Left to watch TV in his alabaster living room, the man tapped by a U.S.-backed council of Haitian elder statesmen in 2004 to lead the tiny Caribbean nation after the U.S.-backed ouster of President Jean-Bertrand Aristide seemed glad to be relieved of power.

"I am finally free!" he exclaimed giddily, relishing his first night out to a restaurant in more than two years without bodyguards.

Haiti's new 18-member Cabinet, composed of members from six political parties, was sworn in Friday, The Associated Press reported.

Though Latortue has been criticized for failing to stop Haiti's bloodshed or curb rampant corruption, U.S. experts credit the retired U.N. economist with something unheard of in 202 years since Haiti's independence: He oversaw an election that peacefully brought to power a man from the opposite political extreme, President René Préval.

His tenure also was remarkable by Haitian political standards for his personal honesty, his refusal to sanction violence and his simply walking away from power after creating the machinery for an open election.

Latortue recalled waking at 3 a.m. on Feb. 7 to find his countrymen standing in long lines to vote -- without a shot fired.

"I almost cried. I did not expect that to happen at all," Latortue said softly.

Among the accomplishments Latortue cites were firing corrupt customs officers and police and taking steps to help free the civil service of political cronyism. He claimed unequaled cooperation with the U.S. Drug Enforcement Administration on counternarcotics efforts, got $1.3 billion in foreign aid and enlisted European Union support to rebuild roads.

He eliminated the discretionary spending -- once a key source of bribery and embezzlement funds -- that was more than half the Haitian budget two years ago.

But though even Latortue's detractors praise his economic policies, they point to a rash of kidnappings and a Justice Ministry "witch hunt" against Aristide supporters during his tenure.

"On some issues, Latortue cooperated with the international community, but on other issues he was an obstacle," said Mark Schneider of the International Crisis Group, an independent organization based in Belgium.

Latortue admitted the Justice Ministry was "the worst," and said he's "embarrassed" that Yvon Neptune, Aristide's former prime minister, is still in jail.

The greatest blow to Latortue's credibility was his security chief, a "distant cousin" and reputed drug runner named Youri Latortue.

U.S. and French diplomats advised him to dump Youri Latortue, known to some as "Mr. 30 percent" for the kickbacks he allegedly pocketed. But the leader refused. He argued that in a nation of political assassinations he could trust only kin.

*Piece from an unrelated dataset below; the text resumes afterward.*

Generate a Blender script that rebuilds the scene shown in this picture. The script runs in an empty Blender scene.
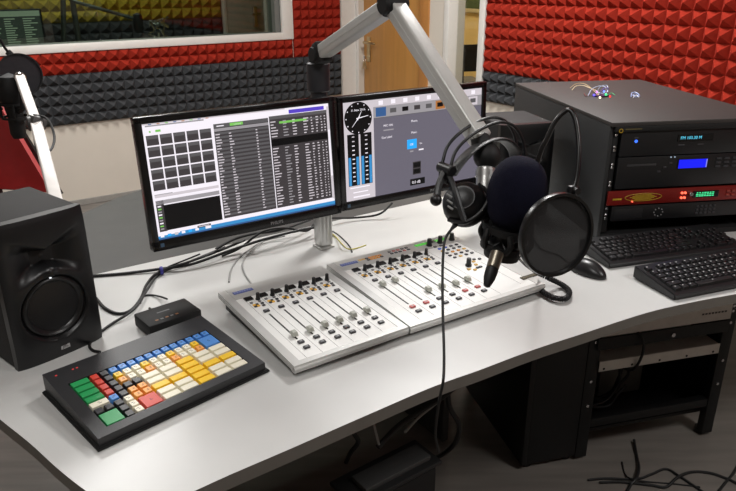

Latortue now concedes he was shady and "distanced" himself from his cousin when he ran and won a Senate seat in February.

"He did provide me first-class security," Latortue said. "Everybody feared him. The people who wanted to kill me confessed that, if he was not here, it would have been easy to kill me."

U.S. officials agree he probably would be dead if not for his cousin, said to be a CIA informant.

Despite the criticism, Latortue is at peace with the end of his turn in power. And venturing out to a Cuban restaurant in Boca Raton on Friday night, he was greeted as a returning hero by Haitian kitchen workers.

"You have to be a real man to do such a great job," one said.